In a desperate effort to hold onto what I’ve lost, I cling, I refuse, I go under, I drown a little, I come up for air, I flail, I collapse, I judge myself, I blame myself for not trusting Lorca's signs, I defend myself to imaginary criticism, I analyze, I name things to myself constantly, and I blame myself not being “better” at this grief thing, whatever that means.  

But I know that my struggles—all this work, all this thrashing and flailing to the point of exhaustion—is how I respond to what terrifies me. 

Perhaps one of the most radical acts of surrender is to allow ourselves our own responses.

To hold space for ourselves, as our animals do.

To recognize that the river is the river, and the river will lead us places we can’t imagine, but we, the tiny humans, will sometimes fight hard against the river, even if the river knows better than we do.


When Lorca gave me the image of the river, I saw myself through his unconditionally-loving eyes. 

He did not show me the river so that I could change how I was inside it.
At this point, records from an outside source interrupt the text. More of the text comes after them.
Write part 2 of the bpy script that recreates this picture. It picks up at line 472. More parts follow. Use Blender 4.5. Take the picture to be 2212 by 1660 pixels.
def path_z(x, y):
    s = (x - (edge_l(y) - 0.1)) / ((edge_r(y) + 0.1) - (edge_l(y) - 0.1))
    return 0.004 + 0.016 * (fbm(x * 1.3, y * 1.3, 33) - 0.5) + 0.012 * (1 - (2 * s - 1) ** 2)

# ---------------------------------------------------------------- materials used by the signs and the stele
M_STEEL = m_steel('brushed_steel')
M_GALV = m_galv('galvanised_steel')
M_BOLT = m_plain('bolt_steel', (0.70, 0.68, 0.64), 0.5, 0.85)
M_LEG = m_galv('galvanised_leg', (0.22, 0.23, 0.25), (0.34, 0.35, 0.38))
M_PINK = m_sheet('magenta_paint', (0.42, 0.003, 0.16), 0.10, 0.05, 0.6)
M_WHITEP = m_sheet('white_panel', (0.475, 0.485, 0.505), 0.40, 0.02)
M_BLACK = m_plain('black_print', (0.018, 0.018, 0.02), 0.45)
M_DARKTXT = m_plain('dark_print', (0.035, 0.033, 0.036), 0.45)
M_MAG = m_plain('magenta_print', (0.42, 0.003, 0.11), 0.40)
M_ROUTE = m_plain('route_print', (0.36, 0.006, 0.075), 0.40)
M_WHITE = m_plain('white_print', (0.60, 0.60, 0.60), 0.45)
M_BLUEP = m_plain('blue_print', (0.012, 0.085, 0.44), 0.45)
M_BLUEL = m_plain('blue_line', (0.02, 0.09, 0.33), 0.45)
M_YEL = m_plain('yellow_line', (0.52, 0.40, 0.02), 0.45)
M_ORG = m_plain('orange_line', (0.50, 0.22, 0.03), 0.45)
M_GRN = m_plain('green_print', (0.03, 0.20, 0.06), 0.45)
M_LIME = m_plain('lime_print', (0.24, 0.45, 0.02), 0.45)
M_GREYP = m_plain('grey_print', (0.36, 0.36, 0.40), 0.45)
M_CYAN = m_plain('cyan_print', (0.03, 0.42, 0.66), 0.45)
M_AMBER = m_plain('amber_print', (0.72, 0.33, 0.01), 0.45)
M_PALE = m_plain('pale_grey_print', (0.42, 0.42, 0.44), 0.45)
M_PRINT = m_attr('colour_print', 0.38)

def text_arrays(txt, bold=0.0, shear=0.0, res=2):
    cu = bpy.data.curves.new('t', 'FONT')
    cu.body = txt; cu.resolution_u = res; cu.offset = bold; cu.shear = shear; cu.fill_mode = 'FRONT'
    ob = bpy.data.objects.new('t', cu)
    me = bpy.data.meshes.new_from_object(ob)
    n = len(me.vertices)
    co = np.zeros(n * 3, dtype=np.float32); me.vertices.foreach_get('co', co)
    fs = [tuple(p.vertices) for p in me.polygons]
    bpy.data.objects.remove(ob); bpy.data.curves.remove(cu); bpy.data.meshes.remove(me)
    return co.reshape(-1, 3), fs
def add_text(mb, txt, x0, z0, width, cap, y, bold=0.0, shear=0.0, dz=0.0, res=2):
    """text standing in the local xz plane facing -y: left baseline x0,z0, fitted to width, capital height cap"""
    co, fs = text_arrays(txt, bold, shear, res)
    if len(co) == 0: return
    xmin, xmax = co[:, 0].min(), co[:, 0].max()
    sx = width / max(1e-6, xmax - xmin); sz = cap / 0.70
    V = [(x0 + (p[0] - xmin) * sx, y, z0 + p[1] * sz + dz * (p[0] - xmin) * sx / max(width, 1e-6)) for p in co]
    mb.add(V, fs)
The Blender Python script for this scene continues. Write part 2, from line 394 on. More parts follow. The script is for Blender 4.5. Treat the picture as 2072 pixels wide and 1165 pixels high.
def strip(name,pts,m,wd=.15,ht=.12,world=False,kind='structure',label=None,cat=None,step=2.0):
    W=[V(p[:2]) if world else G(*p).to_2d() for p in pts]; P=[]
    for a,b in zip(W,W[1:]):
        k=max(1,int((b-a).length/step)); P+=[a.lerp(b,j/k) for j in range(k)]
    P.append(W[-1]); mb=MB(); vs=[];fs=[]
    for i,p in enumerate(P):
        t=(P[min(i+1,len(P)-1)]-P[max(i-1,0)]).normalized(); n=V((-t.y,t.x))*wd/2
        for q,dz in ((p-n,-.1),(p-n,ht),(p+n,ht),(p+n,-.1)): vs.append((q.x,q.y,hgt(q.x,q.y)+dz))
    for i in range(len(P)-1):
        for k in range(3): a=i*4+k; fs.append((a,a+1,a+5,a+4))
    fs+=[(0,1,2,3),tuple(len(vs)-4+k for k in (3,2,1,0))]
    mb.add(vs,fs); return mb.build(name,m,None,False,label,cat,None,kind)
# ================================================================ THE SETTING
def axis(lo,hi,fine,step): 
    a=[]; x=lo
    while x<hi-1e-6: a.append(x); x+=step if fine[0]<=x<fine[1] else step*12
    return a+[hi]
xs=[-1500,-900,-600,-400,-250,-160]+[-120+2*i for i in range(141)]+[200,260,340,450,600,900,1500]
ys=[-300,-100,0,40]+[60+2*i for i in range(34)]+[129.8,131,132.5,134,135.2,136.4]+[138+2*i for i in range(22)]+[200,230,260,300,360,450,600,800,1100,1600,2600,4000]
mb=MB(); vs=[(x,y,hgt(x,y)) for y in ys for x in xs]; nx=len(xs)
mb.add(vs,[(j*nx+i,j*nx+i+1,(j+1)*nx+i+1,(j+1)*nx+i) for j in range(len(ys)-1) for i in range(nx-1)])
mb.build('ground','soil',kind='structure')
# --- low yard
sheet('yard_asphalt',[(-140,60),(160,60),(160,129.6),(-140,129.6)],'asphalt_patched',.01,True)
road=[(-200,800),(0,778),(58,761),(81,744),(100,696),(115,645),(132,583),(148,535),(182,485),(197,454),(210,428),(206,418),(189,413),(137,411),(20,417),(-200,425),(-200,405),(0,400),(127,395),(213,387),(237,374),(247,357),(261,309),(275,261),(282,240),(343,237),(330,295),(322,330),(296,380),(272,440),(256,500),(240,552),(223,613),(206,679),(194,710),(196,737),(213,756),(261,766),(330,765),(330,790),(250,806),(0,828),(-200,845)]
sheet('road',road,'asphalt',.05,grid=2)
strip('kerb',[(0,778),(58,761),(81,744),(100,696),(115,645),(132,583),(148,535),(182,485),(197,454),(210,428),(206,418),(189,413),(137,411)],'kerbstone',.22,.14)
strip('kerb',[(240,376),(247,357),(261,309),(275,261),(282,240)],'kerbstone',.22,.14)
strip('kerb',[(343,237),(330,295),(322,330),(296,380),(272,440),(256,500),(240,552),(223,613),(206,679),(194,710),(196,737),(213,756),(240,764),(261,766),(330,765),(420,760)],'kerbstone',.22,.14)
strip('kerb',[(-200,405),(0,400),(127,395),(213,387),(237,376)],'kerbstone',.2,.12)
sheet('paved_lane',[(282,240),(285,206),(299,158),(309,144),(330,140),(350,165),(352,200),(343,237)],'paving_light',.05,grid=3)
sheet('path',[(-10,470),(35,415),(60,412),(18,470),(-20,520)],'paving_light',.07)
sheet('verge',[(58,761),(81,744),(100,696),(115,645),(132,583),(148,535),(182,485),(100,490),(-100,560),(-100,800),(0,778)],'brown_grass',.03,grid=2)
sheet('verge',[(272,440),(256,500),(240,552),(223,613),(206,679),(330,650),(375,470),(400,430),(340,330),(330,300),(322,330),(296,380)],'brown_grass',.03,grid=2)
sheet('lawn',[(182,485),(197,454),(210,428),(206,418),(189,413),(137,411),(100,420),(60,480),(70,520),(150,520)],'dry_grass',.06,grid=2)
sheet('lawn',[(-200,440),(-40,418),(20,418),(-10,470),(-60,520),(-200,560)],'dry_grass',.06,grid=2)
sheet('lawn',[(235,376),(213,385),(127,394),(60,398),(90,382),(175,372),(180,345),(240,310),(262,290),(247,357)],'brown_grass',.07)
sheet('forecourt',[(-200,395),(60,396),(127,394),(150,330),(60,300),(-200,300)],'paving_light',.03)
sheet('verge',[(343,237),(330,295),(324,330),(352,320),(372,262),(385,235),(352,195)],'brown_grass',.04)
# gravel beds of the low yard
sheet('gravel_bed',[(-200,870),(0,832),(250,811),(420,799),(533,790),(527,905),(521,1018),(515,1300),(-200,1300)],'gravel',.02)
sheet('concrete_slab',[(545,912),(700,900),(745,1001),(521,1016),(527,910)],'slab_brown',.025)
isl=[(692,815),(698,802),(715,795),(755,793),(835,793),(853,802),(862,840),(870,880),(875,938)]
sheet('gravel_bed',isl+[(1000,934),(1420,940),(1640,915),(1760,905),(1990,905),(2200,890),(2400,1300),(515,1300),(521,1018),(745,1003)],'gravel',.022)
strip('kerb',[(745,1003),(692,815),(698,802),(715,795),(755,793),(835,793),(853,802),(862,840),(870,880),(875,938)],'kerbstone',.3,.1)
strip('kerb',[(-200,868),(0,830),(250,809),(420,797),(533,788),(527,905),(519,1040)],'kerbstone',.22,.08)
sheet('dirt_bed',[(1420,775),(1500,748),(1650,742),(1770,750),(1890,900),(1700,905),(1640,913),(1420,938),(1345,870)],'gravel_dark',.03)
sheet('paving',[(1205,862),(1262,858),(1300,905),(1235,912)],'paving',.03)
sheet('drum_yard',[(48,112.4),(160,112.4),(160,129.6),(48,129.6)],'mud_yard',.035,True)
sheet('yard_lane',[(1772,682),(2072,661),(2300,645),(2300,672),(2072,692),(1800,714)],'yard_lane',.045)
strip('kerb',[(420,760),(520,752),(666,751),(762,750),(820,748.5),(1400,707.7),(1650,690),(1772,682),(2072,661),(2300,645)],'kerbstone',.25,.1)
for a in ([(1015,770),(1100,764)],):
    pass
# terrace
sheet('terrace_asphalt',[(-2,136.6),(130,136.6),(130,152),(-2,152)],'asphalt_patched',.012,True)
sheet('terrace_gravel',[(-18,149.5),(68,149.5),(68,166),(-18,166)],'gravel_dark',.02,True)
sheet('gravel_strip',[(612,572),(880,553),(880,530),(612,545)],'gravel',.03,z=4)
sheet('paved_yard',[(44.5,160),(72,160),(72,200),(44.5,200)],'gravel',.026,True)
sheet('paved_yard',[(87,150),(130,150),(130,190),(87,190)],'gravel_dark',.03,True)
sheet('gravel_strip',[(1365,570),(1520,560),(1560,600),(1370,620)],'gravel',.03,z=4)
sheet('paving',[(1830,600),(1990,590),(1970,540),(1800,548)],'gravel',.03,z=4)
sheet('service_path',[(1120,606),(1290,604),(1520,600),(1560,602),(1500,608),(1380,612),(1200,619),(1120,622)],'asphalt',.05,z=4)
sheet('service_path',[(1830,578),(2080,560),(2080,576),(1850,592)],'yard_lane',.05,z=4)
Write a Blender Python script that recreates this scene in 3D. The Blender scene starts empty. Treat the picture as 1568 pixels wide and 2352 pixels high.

He showed me the river so that I could see how hard this process is for me. He showed me the river so that I could see myself with compassion and accept where I was inside it. 

My struggles with his dying process did not make me any less worthy of his love. Nor did they cause him harm.

And now, my refusal, my resistance, my self-judgment, my moments of acceptance and release, my inconsistencies—this is grieving for me, right now.

These struggles do not make me any less worthy of love. Nor does my grieving cause him harm. 

I know that he’s holding space for me. 

I don’t know where the river of grief will lead me—toward a future in which I will never feel okay without him? Or one in which I will come to feel okay without him. 

I am terrified of both. 

But as Beauty and Lorca taught me to do—I am with myself, wherever this river leads.